Татьяна Васильевна, отличаясь искусством в танцах, выступила на домашнем театре в Кускове. Она прожила свои молодые годы, попеременно то в Кускове, то в Москве и в Останкине. Во время посещения Кускова Екатериною, она при ней танцовала на домашнем театре и так понравилась, что Екатерина вызвала ее к себе в ложу, дала ей поцеловать свою руку, похвалила и подарила несколько червонцев. Она любила вспоминать об этом и всегда повторяла слово в слово те же выражения, с восторгом отзываясь о привете Государыни. Помнила она в Кускове и ‘Прусскаго короля’, гулявшаго в саду, она выбежала на него посмотреть и была поражена его уродством. ‘Косичка торчала кверху’, повторяла Татьяна Васильевна с неудовольствием. Позднее, уже совсем взрослая, она танцовала в Кускове пред ‘великолепным князем Тавриды’, который подарил ей дорогой платок. ‘Я была глупа’ говорила Татьяна Васильевна, ‘и не сохранила этого платка’…. [507]
Дружба с моей бабушкой Прасковьей Ивановной, тогда еще ‘Прасковьей Жемчуговой’, сблизила ее с моим дедом Николаем Петровичем.

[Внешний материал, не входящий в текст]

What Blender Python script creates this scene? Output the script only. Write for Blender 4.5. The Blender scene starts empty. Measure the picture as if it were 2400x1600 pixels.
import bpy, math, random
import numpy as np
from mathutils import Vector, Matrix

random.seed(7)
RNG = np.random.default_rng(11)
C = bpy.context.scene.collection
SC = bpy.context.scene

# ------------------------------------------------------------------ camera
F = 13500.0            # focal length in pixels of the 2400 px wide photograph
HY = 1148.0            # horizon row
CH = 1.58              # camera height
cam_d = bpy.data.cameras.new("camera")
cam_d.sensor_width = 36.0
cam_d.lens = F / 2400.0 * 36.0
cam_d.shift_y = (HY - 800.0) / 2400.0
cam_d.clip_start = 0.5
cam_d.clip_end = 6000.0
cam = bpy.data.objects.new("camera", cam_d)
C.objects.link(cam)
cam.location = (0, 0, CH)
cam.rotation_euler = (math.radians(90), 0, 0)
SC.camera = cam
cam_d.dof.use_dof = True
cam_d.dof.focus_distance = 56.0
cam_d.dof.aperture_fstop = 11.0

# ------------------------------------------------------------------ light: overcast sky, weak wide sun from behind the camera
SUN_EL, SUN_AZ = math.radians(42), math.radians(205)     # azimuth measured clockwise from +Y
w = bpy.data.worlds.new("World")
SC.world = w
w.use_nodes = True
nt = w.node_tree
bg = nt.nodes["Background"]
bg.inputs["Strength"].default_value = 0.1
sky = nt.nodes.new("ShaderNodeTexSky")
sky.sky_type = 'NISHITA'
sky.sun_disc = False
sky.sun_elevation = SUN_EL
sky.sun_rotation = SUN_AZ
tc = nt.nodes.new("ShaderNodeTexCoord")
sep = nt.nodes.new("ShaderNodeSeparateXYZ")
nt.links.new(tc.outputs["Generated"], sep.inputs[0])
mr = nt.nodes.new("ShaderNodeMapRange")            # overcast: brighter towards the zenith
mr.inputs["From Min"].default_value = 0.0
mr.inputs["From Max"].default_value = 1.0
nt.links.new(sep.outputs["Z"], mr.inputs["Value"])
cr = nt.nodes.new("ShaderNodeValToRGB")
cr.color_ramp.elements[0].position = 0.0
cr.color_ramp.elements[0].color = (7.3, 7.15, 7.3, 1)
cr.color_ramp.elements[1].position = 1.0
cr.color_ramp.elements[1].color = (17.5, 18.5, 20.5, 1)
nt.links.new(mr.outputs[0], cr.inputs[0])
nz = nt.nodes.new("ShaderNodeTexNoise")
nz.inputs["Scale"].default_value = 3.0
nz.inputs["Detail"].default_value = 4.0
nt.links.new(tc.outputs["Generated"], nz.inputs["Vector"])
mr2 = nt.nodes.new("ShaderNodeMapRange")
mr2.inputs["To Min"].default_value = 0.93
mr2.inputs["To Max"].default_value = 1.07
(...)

При Петре Борисовиче она на сцене носила фамилию ‘Гранатова’. Любила она вспоминать, как Петр Борисович о них заботился, когда оне были еще детьми, и как он сам приносил им лекарственные порошки, когда им не здоровилось.
В конце столетия, по смерти Петра Борисовича, больше жили в Останкине, чем в Кускове. Здесь Татьяну Васильевну чуть не забодал бык, от котораго она спаслась бегством на р. Каменку.
На свадьбе моего деда, она была в церкви, в числе весьма немногих лиц, свидетелей брака, в Москве, в церкви Св. Симеона Столпника на Поварской. Она уже тогда не разлучалась с дедом и бабушкой и сопровождала их в путешествиях. Бывало, начнет разсказывать: ‘Это было в коронацию’… — ‘Кого?’ спрашиваешь: ‘Николая Павловича, Александра І-го?’ — ‘Куда’, говорит: ‘в коронацию Павла Петровича! Дедушка ваш был тогда обер-маршалом.’…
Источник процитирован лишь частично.